===== Source excerpt

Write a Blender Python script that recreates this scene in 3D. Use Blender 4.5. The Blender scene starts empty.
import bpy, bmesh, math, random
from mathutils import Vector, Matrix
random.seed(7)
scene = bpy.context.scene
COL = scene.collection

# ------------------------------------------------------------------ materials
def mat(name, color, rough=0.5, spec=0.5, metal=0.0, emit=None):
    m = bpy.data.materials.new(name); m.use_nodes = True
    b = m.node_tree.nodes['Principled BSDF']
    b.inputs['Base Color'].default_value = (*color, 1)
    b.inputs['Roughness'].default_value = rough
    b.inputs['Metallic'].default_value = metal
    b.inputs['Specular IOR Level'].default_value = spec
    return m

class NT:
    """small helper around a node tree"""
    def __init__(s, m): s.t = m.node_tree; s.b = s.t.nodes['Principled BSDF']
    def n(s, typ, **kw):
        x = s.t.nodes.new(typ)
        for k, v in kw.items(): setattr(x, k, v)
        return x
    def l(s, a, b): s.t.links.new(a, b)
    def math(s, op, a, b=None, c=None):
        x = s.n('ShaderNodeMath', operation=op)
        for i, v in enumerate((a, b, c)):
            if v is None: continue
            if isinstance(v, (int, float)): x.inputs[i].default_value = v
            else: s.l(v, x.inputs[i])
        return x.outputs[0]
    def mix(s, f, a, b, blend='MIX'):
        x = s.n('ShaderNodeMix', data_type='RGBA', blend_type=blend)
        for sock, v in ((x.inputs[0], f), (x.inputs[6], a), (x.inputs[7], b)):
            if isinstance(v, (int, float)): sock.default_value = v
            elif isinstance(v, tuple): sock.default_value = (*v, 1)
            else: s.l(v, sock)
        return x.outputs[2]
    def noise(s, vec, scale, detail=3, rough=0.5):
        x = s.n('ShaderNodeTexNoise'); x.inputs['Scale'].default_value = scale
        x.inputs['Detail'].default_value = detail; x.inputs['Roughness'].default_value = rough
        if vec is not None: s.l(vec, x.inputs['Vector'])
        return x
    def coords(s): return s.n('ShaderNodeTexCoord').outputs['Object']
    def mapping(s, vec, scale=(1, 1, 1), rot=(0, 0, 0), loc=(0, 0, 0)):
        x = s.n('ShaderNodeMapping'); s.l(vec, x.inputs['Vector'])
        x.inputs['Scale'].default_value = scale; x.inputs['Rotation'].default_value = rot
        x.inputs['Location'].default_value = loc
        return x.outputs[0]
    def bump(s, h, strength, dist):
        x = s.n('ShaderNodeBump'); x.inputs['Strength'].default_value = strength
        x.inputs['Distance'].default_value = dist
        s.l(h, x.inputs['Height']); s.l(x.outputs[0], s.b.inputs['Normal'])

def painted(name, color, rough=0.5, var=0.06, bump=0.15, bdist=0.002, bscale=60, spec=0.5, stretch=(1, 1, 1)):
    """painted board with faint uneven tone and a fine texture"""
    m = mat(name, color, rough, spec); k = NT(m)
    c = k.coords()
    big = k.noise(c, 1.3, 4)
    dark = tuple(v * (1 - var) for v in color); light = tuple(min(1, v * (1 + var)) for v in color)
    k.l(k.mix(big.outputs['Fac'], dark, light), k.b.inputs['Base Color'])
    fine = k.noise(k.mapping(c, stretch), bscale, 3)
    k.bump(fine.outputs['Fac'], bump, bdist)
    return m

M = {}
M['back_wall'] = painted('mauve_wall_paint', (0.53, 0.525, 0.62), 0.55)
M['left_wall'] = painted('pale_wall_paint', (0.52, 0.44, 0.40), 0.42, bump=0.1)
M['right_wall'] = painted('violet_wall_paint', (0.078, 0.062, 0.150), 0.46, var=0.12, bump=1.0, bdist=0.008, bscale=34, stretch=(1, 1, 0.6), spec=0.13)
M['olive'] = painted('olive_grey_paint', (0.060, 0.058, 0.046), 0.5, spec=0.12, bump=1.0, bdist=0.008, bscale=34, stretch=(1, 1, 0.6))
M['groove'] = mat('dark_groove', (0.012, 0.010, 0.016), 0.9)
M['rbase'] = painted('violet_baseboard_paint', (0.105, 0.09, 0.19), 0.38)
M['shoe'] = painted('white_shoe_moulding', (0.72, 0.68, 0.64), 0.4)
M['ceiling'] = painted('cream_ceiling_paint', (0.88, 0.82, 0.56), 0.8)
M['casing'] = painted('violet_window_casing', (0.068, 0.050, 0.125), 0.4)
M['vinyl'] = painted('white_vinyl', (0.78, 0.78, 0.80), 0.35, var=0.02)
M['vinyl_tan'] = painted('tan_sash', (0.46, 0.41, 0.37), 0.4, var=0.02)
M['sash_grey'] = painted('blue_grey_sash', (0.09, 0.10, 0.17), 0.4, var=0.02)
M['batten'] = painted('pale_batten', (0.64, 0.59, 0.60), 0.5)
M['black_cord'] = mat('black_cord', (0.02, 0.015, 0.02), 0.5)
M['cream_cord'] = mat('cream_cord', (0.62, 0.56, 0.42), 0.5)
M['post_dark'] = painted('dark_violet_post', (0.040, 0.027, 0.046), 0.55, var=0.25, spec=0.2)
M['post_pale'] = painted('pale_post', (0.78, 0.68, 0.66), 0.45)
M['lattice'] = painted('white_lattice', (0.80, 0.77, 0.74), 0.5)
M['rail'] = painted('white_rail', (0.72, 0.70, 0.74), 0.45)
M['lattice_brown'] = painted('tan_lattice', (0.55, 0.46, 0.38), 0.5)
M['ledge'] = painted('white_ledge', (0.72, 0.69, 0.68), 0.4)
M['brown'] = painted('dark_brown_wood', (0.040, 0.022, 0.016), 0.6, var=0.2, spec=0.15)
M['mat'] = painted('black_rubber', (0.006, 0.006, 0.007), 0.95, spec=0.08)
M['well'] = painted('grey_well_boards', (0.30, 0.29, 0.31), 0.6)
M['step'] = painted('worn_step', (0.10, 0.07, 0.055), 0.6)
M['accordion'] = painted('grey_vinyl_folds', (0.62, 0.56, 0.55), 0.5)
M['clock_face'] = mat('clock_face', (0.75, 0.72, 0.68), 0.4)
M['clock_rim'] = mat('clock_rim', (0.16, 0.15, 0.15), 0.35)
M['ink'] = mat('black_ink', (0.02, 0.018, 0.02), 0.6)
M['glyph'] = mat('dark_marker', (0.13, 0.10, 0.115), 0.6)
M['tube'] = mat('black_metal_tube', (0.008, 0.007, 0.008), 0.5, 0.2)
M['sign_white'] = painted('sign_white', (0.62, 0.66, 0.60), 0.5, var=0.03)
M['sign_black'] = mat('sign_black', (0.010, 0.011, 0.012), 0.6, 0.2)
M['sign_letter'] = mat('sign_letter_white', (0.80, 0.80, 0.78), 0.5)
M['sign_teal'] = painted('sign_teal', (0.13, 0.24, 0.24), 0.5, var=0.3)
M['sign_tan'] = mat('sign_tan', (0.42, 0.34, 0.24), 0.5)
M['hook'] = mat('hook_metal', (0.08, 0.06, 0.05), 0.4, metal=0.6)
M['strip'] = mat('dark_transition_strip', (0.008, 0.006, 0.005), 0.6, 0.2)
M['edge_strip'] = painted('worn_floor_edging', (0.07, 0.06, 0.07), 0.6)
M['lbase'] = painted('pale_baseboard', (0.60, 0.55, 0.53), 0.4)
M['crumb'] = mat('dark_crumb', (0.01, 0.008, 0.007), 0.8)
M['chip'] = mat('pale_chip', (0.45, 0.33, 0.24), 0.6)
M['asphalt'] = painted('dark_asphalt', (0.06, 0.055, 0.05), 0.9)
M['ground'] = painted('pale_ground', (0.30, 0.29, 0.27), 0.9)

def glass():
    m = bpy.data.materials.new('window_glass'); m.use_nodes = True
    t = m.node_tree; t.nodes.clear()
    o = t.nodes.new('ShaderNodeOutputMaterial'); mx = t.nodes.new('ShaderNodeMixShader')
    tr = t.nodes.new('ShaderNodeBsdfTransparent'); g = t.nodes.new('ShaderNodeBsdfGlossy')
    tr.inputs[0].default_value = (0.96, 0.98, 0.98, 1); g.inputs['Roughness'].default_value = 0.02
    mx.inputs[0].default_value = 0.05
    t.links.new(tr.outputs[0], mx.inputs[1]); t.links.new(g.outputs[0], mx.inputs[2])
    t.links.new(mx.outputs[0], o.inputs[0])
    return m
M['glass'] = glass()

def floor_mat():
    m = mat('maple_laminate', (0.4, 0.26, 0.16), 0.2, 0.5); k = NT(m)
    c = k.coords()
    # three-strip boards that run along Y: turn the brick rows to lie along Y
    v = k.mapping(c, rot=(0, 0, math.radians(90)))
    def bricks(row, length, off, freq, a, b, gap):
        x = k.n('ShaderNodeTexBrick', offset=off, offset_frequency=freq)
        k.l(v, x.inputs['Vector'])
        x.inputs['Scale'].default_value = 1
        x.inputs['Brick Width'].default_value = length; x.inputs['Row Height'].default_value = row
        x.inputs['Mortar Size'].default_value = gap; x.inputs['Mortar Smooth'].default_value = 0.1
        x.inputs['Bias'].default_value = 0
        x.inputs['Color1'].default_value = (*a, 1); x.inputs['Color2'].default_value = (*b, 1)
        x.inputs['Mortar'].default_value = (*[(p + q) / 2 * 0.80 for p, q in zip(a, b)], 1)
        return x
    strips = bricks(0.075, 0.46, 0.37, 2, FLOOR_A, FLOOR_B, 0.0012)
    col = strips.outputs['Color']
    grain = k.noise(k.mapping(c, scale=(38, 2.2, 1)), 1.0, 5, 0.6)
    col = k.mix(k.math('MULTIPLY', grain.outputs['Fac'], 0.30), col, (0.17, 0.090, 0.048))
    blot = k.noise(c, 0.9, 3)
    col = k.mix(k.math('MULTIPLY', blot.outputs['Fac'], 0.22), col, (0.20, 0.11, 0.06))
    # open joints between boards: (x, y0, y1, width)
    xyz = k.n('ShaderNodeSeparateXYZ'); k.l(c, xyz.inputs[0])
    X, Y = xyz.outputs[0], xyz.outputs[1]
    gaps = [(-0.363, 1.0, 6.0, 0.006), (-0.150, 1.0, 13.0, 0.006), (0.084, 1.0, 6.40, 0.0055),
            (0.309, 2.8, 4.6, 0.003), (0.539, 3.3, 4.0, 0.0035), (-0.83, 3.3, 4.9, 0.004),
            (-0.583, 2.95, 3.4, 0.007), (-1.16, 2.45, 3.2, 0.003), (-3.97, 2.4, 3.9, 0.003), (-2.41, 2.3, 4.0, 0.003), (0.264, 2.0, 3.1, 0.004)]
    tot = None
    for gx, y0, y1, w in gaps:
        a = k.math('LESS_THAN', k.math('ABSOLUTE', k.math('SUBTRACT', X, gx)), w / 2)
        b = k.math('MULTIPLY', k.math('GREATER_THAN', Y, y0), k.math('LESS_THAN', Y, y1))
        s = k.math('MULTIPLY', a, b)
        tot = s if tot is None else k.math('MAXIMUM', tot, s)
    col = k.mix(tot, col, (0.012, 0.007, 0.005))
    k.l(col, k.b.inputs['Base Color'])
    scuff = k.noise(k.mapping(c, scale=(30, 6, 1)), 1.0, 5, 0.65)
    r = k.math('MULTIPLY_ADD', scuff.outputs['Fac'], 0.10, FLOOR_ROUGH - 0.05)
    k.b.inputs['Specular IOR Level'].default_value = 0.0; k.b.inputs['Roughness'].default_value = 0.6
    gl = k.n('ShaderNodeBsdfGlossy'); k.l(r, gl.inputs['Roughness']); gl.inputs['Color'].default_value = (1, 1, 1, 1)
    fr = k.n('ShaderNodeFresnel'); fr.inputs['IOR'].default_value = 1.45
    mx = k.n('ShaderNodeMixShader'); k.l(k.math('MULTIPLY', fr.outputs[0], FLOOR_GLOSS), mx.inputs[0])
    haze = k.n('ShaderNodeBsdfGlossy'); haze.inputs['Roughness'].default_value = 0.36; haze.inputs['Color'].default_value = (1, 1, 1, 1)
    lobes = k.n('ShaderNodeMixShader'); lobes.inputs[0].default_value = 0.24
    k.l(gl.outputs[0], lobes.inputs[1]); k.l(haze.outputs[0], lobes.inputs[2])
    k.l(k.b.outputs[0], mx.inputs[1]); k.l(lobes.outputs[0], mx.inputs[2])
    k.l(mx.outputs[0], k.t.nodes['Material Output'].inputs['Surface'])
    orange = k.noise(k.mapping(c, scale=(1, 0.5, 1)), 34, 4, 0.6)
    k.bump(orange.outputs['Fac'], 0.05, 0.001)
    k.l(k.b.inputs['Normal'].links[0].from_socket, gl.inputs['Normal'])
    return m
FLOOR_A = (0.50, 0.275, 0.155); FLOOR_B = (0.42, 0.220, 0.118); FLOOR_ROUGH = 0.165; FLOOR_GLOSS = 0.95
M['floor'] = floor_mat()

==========

▶ _Task_
Copy and report every line where the word "that" is present.

▶ _Exercise response_
Write a Blender Python script that recreates this scene in 3D. Use Blender 4.5. The Blender scene starts empty.
    # three-strip boards that run along Y: turn the brick rows to lie along Y